Der Beschluss verurteilt das Vorgehen der israelischen Regierung gegen die „mehrheitlich friedlichen Massenprotesten“ im Rahmen des „Großen Rückkehrmarsches“. Nun kann man darüber streiten, was „mehrheitlich“ in dem Kontext bedeutet. Und ohne Frage war das Vorgehen des Militärs nicht in allen Fällen angemessen. Aber völlig zu verschweigen, welchen Zweck die Proteste hatten und haben, welche bewaffneten Ausschreitungen es seitens der Palästinenser*innen gab und wie z.B. mit Hilfe von Brand-Drachen hunderte Hektar Ackerland und Wald auf israelischer Seite in Flammen aufgingen, ist schon sehr einseitig. Die israelische Botschaft in Deutschland hat dazu in ihrem Blog einige Beispiele aufgeführt. Fakt ist: aus Gaza gab es gezielte Angriffe auf die Grenze zu Israel, auf Soldat*innen und Zivilist*innen auf israelischer Seite und diese Angreifer*innen gezielt zu bekämpfen ist nicht schön, aber zulässig und richtig. Zumal wenn man sich immer wieder vor Augen hält, dass die Zerstörung Israels das zentrale Ziel der Hamas ist, wie sie in ihrer eigenen Charta schreibt. Den von einem solchen erklärten Feind angestachelten  Demonstrant*innen begegnet man sicherlich anders als tatsächlich friedlichen Spaziergänger*innen.

Der Beschluss erkennt zudem die „Massaker“ in Gaza (durch Israel). Mehrere dutzend gezielt getötete Angreifer, die außerdem auch noch mehrheitlich Mitglieder der Hamas waren, sollen Opfer eines Massakers sein? Ein Massaker ist nach Duden „das Hinmorden einer großen Anzahl [unschuldiger, wehrloser] Menschen“ … Bewaffnete wehrlos? Gezielte Tötungen ein Gemetzel? Das trifft wohl eher auf die Messerattacken und die Bombenanschläge palästinensischer Terrorist*innen in Israel auf tatsächlich Unschuldige und Wehrlose zu! Immerhin – das soll nicht verschwiegen werden – richtet sich der Beschluss auch gegen den Raketenbeschuss aus Gaza auf Israel. Dabei darf nicht verkannt werden, dass alleine seit dem Beginn der Proteste im März diesen Jahres hunderte Raketen aus Gaza auf Israel abgeschossen wurden – viele detonierten in der Nähe von Schulen oder Kitas. Mit ein wenig Kenntnis der Fakten hätte so ein Beschluss nicht gefasst werden dürfen.

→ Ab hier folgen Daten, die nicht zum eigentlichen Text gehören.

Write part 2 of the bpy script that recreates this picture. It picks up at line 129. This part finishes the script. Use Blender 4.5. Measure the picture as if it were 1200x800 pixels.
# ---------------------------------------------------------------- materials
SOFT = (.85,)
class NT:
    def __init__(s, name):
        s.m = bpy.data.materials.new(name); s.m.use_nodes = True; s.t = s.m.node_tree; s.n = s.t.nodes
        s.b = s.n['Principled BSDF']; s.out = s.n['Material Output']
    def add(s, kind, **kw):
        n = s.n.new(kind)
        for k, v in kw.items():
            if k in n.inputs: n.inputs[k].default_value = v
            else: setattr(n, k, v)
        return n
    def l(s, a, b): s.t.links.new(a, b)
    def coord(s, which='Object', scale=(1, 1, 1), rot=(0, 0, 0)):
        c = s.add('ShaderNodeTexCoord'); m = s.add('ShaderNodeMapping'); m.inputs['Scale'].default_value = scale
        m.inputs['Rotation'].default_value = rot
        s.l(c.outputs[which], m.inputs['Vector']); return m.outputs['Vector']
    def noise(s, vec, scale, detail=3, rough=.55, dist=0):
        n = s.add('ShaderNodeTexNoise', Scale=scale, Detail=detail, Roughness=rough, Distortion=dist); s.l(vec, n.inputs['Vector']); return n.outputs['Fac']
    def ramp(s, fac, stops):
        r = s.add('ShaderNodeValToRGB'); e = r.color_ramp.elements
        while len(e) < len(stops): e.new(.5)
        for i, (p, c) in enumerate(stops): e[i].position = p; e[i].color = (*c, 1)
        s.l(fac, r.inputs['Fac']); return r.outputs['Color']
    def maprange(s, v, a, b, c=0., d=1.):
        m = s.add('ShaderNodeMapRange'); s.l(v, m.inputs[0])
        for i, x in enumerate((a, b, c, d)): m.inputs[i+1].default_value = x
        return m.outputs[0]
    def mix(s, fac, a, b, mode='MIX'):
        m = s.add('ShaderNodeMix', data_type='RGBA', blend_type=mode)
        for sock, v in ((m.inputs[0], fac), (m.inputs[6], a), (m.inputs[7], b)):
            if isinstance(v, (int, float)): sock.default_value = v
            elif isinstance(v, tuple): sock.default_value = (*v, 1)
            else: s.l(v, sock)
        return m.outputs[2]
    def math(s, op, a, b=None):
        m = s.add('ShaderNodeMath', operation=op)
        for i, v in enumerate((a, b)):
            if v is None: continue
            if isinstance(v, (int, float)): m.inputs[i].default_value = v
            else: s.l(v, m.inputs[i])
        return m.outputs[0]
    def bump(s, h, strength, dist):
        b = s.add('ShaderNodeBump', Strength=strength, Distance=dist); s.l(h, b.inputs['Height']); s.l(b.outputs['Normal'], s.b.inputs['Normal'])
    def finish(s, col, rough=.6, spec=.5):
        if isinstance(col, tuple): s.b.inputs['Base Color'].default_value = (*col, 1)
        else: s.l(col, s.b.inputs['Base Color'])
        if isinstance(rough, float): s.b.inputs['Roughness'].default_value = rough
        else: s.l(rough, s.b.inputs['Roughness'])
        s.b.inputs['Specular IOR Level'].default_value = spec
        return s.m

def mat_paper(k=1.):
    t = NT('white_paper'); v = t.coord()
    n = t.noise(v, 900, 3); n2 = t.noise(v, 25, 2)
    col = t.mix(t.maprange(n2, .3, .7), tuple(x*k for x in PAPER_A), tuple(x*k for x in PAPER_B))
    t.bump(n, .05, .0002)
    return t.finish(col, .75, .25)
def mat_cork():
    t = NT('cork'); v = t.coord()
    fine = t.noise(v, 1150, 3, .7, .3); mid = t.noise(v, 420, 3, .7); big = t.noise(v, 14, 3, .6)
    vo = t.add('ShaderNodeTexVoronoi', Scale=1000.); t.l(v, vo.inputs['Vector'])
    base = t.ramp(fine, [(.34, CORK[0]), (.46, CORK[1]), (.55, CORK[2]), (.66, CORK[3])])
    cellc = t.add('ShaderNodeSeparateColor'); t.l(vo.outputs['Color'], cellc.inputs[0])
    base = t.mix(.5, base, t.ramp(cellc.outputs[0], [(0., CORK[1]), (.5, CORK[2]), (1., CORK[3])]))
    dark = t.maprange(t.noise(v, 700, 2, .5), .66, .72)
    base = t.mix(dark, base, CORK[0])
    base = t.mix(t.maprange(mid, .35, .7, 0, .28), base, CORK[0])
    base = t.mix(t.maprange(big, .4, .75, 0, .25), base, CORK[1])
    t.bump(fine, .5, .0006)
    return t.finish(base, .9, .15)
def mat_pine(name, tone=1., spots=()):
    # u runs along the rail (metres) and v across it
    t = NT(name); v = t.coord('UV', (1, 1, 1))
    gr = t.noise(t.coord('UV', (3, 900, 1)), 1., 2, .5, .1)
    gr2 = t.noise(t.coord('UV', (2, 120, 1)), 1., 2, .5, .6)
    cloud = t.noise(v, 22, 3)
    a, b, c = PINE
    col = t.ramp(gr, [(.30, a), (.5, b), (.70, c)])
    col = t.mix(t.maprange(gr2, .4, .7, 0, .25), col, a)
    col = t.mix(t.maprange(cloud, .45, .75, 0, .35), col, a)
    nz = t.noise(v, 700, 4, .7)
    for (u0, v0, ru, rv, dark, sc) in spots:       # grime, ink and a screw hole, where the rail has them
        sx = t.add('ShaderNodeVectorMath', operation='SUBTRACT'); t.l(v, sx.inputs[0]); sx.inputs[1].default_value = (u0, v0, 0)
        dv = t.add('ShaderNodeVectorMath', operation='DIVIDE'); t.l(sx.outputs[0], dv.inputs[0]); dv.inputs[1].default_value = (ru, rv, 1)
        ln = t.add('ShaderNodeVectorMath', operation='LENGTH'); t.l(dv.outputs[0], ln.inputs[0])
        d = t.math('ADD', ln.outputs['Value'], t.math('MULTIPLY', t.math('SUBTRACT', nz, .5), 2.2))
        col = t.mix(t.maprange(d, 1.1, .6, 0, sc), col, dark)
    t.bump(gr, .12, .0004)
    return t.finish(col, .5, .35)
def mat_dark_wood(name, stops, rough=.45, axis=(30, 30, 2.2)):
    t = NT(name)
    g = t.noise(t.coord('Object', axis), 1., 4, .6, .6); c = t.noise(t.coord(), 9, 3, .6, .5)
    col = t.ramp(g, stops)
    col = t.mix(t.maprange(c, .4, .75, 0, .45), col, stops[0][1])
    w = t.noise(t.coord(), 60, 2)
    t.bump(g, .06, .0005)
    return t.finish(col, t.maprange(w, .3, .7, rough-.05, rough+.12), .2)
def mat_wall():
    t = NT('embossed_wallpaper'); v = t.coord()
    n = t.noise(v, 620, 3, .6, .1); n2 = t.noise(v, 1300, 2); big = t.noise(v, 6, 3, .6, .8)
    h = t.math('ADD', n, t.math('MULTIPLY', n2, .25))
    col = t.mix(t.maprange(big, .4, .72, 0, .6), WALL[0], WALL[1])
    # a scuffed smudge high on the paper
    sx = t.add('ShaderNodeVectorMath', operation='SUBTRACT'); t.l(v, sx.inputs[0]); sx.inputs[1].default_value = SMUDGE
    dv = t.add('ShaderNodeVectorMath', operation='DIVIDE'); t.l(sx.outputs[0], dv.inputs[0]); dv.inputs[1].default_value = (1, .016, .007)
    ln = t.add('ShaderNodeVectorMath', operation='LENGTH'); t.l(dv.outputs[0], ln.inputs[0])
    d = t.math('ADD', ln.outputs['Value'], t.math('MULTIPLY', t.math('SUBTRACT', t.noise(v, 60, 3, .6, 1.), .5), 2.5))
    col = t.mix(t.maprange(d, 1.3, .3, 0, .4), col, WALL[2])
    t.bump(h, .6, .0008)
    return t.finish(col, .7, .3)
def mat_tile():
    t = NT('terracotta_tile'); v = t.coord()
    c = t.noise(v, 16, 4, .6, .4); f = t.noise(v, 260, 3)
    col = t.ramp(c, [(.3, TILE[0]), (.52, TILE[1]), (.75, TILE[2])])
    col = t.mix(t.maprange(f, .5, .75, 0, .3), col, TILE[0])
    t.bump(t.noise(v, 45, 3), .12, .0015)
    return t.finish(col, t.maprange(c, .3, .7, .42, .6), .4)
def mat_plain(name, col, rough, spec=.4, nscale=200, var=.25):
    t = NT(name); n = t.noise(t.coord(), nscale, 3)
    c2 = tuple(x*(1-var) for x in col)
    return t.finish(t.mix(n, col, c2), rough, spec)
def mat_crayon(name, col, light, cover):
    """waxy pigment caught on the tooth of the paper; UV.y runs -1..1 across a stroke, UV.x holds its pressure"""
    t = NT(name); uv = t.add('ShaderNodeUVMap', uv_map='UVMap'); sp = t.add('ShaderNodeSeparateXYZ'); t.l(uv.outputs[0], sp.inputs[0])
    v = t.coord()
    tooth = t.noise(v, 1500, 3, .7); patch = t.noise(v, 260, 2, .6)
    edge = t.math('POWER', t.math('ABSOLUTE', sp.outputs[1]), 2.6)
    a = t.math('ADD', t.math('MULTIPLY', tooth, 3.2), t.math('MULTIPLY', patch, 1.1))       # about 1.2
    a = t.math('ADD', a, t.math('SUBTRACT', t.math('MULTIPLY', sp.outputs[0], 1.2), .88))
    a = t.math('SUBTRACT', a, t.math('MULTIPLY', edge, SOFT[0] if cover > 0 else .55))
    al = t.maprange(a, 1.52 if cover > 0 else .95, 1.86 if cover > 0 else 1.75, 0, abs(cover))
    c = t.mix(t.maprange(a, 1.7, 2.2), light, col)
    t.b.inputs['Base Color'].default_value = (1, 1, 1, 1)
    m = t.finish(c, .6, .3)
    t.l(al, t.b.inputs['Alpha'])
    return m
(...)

Aber Fakten scheinen bei der Debatte zu diesem Antrag offenbar ohnehin keine Rolle im Parteivorstand gespielt zu haben – jedenfalls fußt der Beschluss hoffentlich auf Unkenntnis. Wäre er eine bewusste Entscheidung in Kenntnis der realen Situation, wäre das nicht nur ein massiver anti-israelischer Akt vom obersten Gremium der Linkspartei (zwischen den Parteitagen), es wäre auch eine Absage an auf Emanzipation, Klarheit und Erkenntnis begründete Diskussionen innerhalb der Partei. Der Beschluss ist Ausdruck einer bedauerlichen, aber leider realen anti-israelischen Stimmung in der LINKEN. Man kann zum Staat Israel und seiner Politik stehen, wie man will (ein Selbstverständnis aus linker Sicht sollte aber Solidarität sein) – aber Beschlüsse zu diesem Thema derart einseitig und in Unkenntnis (oder Ignoranz) der Fakten zu fassen ist ein schlimmer Vorgang und einer linken Partei unwürdig.